Jeanne Gang

Jeanne Gang

#78

Jeanne Gang

Founding Principa at Studio Gang

Jeanne Gang
By July 27, 2020 9:00 AM

It’s not enough that Jeanne Gang is building what will soon be the tallest building in the world designed by a woman—a 98-story skyscraper in Chicago called Vista Tower. The Chicago-based architect is slowly reshaping New York City, too. Her firm, Studio Gang, completed its first building in the Big Apple last year. The property, a boutique office building in the Meatpacking called the Solar Carve, looks like someone sliced the side off a traditional glass office property and etched a series of curved diamonds onto its face.

“I think of glass as a metal now,” Gang told New York magazine last year. “It’s a hybrid material, and I want it to be present, not go away. I’m embracing the metallic aspect and seeing what we can do with it.”
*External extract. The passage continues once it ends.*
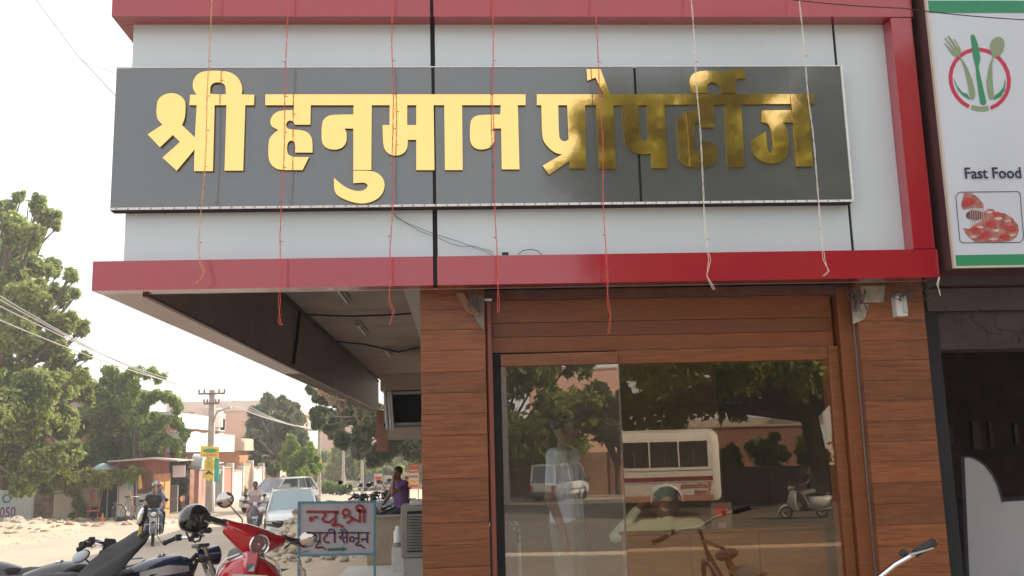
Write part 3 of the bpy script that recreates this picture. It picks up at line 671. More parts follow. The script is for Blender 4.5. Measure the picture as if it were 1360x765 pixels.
def motorcycle(label, loc, rz, tank=(.02, .03, .12), group=None, lean=-.12, steer=0.0, mirrors=True, plate=True, name='motorcycle', accent=(.55, .56, .58), seatcover=False, cat='motorcycle', cowl=True):
    t = thing(name, label, cat, loc, rz, group, tilt=(lean, 0))
    key = '%02d%02d%02d' % tuple(int(c*99) for c in tank)
    mt = mat('tank_paint_'+key, tank, .18, coat=.8); ma = mat('accent_silver', accent, .3, metal=.4)
    wheel(t, -.62, .30, .10, 'rear_wheel'); 
    Rm = Matrix.Translation((.46, 0, 0)) @ Matrix.Rotation(steer, 4, 'Z') @ Matrix.Translation((-.46, 0, 0))
    def so(n, b, m, par=t, sm=True, **k):
        b.v = [Rm @ v for v in b.v]; return obj(n, b, m, par, sm, **k)
    fw = B().lathe([(.0, -.045), (.035, -.045), (.035, .045), (.0, .045)], 'y', (.66, 0, .30), 12); fw = so('front_wheel', fw, M_engine)
    R, w = .30, .085
    tb = B(); tb.lathe([(R-.055, -w*.35), (R-.03, -w*.5), (R-.008, -w*.36), (R, 0), (R-.008, w*.36), (R-.03, w*.5), (R-.055, w*.35)], 'y', (.66, 0, R), 28); so('tyre', tb, M_rubber, fw)
    so('rim', B().lathe([(R-.050, -w*.40), (R-.068, -w*.36), (R-.074, 0), (R-.068, w*.36), (R-.050, w*.40)], 'y', (.66, 0, R), 28), M_chrome, fw)
    sp = B()
    for k in range(18):
        a = 2*pi*k/18; sp.tube([(.66+.03*cos(a), (.025 if k % 2 else -.025), .3+.03*sin(a)), (.66+(R-.07)*cos(a+.25), 0, .3+(R-.07)*sin(a+.25))], .0022, 4)
    so('spokes', sp, M_steel, fw)
    # fender
    ring = []
    for k in range(12):
        a = radians(15+k*12.5); c = Vector((.66+.345*cos(a), 0, .30+.345*sin(a)))
        ring.append([(c.x, y, c.z-.05*abs(y/.055)**2) for y in (-.055, -.035, 0, .035, .055)] + [(c.x-.006*cos(a), y, c.z-.008-.05*abs(y/.055)**2) for y in (.055, .035, 0, -.035, -.055)])
    so('front_fender', B().loft(ring), mt)
    for s in (-1, 1):
        so('fork', B().tube([(.66, s*.075, .30), (.57, s*.085, .55), (.565, s*.085, .58), (.43, s*.09, .98)], [.026, .026, .018, .018], 12), M_steel)
    so('fork_clamp', B().cbox(.40, .50, -.11, .11, .86, .90, .012).cbox(.385, .47, -.11, .11, .965, .995, .01), M_engine)
    hb = so('handlebar', B().tube([(.28, -.37, 1.04), (.33, -.24, 1.06), (.40, -.12, 1.045), (.42, 0, 1.02), (.40, .12, 1.045), (.33, .24, 1.06), (.28, .37, 1.04)], .0115, 10), M_chrome)
    for s in (-1, 1):
        so('grip', B().tube([(.255, s*.405, 1.03), (.31, s*.28, 1.058)], [.018, .017], 12).tube([(.252, s*.41, 1.03), (.257, s*.40, 1.03)], .021, 12), mat('grip_rubber', (.03, .03, .03), .8), hb)
        so('lever', B().tube([(.345, s*.22, 1.06), (.38, s*.26, 1.055), (.37, s*.33, 1.045), (.345, s*.39, 1.04)], [.010, .006, .005, .007], 7), M_steel, hb)
        so('switch_box', B().cbox(.30, .345, s*.25-.022, s*.25+.022, 1.035, 1.085, .008), M_dark, hb)
        if mirrors:
            mi = so('mirror', B().tube([(.33, s*.21, 1.065), (.335, s*.25, 1.16), (.31, s*.31, 1.26)], .006, 7), M_dark)
            bk = B(); bk.m = Matrix.Translation((.31, s*.345, 1.29)) @ Matrix.Rotation(s*-.15, 4, 'Z') @ Matrix.Rotation(.25, 4, 'Y'); bk.ell((0, 0, 0), (.022, .066, .046), 16, 8); so('mirror_back', bk, M_dark, mi)
            g_ = B(); g_.m = bk.m; g_.ell((-.016, 0, 0), (.008, .058, .040), 16, 8); so('mirror_glass', g_, mat('mirror_glass', (.75, .77, .8), .03, metal=1), mi)
    hl = so('headlight', B().loft([[(x, y*k, .90+z*k) for (y, z) in [(.085*cos(a*pi/8), .075*sin(a*pi/8)) for a in range(16)]] for x, k in ((.40, .55), (.46, .85), (.54, 1), (.56, 1))]), mt)
    so('lens', B().ell((.560, 0, .90), (.022, .078, .068), 16, 8), mat('lamp_lens', (.75, .75, .72), .06, coat=1), hl)
    if cowl: so('cowl', B().loft([[(.40, -.09, .98), (.40, .09, .98), (.42, .06, 1.08), (.42, -.06, 1.08)], [(.53, -.08, .975), (.53, .08, .975), (.49, .05, 1.07), (.49, -.05, 1.07)]]), M_dark)
    for s in ((-1, 1) if cowl else ()):
        so('indicator', B().tube([(.50, s*.09, .90), (.50, s*.13, .90)], .008, 6).ell((.505, s*.155, .90), (.022, .032, .020), 10, 6), mat('amber_lens', (.75, .28, .03), .2))
    # tank as a loft along x
    rings = []
    for x, wd, zt, zb in ((.36, .05, .86, .74), (.33, .10, .905, .72), (.24, .135, .935, .70), (.12, .145, .935, .69), (.0, .13, .91, .69), (-.10, .10, .875, .70), (-.16, .06, .83, .72)):
        rings.append([(x, wd*sin(a)*(1-.15*max(0, cos(a))), (zt+zb)/2+(zt-zb)/2*cos(a)) for a in [2*pi*k/16 for k in range(16)]])
    tk = obj('tank', B().loft(rings), mt, t, True); obj('filler_cap', B().lathe([(0, .945), (.028, .944), (.03, .932)], 'z', (.12, 0, 0), 14), M_chrome, tk, True)
    for s in (-1, 1):
        obj('tank_stripe', B().loft([[(.28, s*.128, .84), (.28, s*.131, .80), (.28, s*.125, .80), (.28, s*.122, .84)], [(.12, s*.149, .86), (.12, s*.150, .79), (.12, s*.142, .79), (.12, s*.142, .86)], [(-.08, s*.113, .83), (-.08, s*.112, .79), (-.08, s*.10, .79), (-.08, s*.10, .83)]]), ma, tk, True)
        obj('side_panel', B().loft([[(-.12, s*.13, .70), (-.12, s*.13, .55), (-.12, s*.10, .55), (-.12, s*.10, .70)], [(-.30, s*.15, .72), (-.30, s*.15, .52), (-.30, s*.11, .52), (-.30, s*.11, .72)], [(-.50, s*.12, .74), (-.48, s*.12, .66), (-.48, s*.09, .66), (-.50, s*.09, .74)]]), mt, t, True)
    rings = []
    for x, wd, z, h in ((-.10, .07, .83, .03), (-.16, .115, .82, .045), (-.35, .14, .795, .055), (-.52, .14, .82, .06), (-.72, .13, .835, .055), (-.84, .09, .835, .03)):
        rings.append([(x, wd*sin(a), z+h*cos(a)*(1.0 if cos(a) > 0 else .7)) for a in [2*pi*k/14 for k in range(14)]])
    obj('seat', B().loft(rings), mat('seat_vinyl', (.022, .022, .024), .55, bump=.15, bs=90), t, True)
    rings = [[(x, wd*sin(a), z+h*cos(a)) for a in [2*pi*k/12 for k in range(12)]] for x, wd, z, h in ((-.45, .12, .72, .05), (-.70, .115, .75, .06), (-.92, .075, .79, .045), (-.98, .05, .80, .03))]
    obj('tail_panel', B().loft(rings), ma if seatcover else mt, t, True)
    obj('tail_lamp', B().ell((-.985, 0, .795), (.02, .055, .035), 12, 8), mat('red_lens', (.5, .02, .02), .15), t, True)
    obj('grab_rail', B().tube([(-.62, -.14, .80), (-.80, -.15, .86), (-.97, -.10, .88), (-.99, 0, .88), (-.97, .10, .88), (-.80, .15, .86), (-.62, .14, .80)], .010, 8), M_steel, t, True)
    obj('rear_fender', B().loft([[(-.62+.345*cos(a), y, .30+.345*sin(a)-.03*abs(y/.06)) for y in (-.06, 0, .06)] + [(-.62+.338*cos(a), y, .30+.338*sin(a)-.03*abs(y/.06)) for y in (.06, 0, -.06)] for a in [radians(70+k*12) for k in range(9)]]), M_dark, t, True)
    if plate: obj('number_plate', B().cbox(.5, .508, -.09, .09, .70, .80, .003), mat('plate_white', (.62, .62, .58), .5), t)
    e = B().cbox(-.12, .14, -.11, .11, .30, .50, .03)
    for k in range(6): e.cbox(.08+k*.006, .22+k*.006, -.09, .09, .40+k*.032, .415+k*.032, .004)
    e.tube([(-.02, -.15, .36), (-.02, .15, .36)], .085, 16)
    obj('engine', e, M_engine, t, True)
    fr = B().tube([(.40, 0, .92), (.20, 0, .74), (-.10, 0, .68), (-.45, 0, .72), (-.9, 0, .76)], .018, 8).tube([(.40, 0, .88), (.26, 0, .5), (.16, 0, .28), (-.14, 0, .26), (-.25, 0, .34)], .016, 8)
    for s in (-1, 1): fr.tube([(-.20, s*.09, .34), (-.62, s*.10, .30)], .015, 8); fr.tube([(-.30, s*.10, .70), (-.25, s*.09, .34)], .012, 8)
    obj('frame', fr, M_dark, t, True)
    for s in (-1, 1): obj('shock', B().tube([(-.60, s*.12, .33), (-.54, s*.12, .50)], .016, 8).tube([(-.55, s*.12, .46), (-.50, s*.12, .68)], .030, 10), M_chrome, t, True)
    obj('exhaust', B().tube([(.20, -.06, .42), (.27, -.09, .33), (.20, -.12, .22), (-.1, -.14, .20), (-.35, -.15, .22), (-.9, -.17, .30)], [.018, .018, .018, .02, .038, .042], 10), M_chrome, t, True)
    obj('crash_guard', B().tube([(.30, 0, .62), (.32, -.22, .60), (.28, -.27, .45), (.20, -.20, .30), (.18, 0, .28), (.20, .20, .30), (.28, .27, .45), (.32, .22, .60), (.30, 0, .62)], .011, 8), M_chrome, t, True)
    obj('side_stand', B().tube([(-.05, .10, .28), (-.08, .26, .02)], .010, 6), M_dark, t)
    return t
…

Gang’s buildings often look like they’re in motion. 11 Hoyt, a 57-story condominium tower under construction in Downtown Brooklyn, has a slightly twisted and stepped facade that curves around a large outdoor space on the third floor. Similarly, the 39-story Mira condo tower in San Francisco has the facade of a dramatically twisted rectangular tower, with lines of windows snaking upward.

Here in New York, Studio Gang is also working on a $383 million, organic-looking addition to the American Museum of Natural History, called the Richard Gilder Center for Science, Education and Innovation. The white, rounded structure almost looks like the inside of a giant dinosaur skeleton, and incorporates large, round openings in the sides for windows, in the top for a skylight, and in the front for a glass entryway, allowing light in from all sides.

And last year, she completed a more neighborhood-oriented project, a new firehouse and training facility in Brownsville, Brooklyn, for FDNY Rescue Company 2. The interior features a 45-foot-tall atrium with a climbing wall that simulates building exteriors, a manhole leading to a chamber that can fill with fake smoke, and an elevator that can be set to malfunction, all of which are supposed to simulate real fire-fighting situations. The facade has bright red terra-cotta tiles and cutouts that are meant to convey transparency, and in some cases, serve as exits.—R.B.R.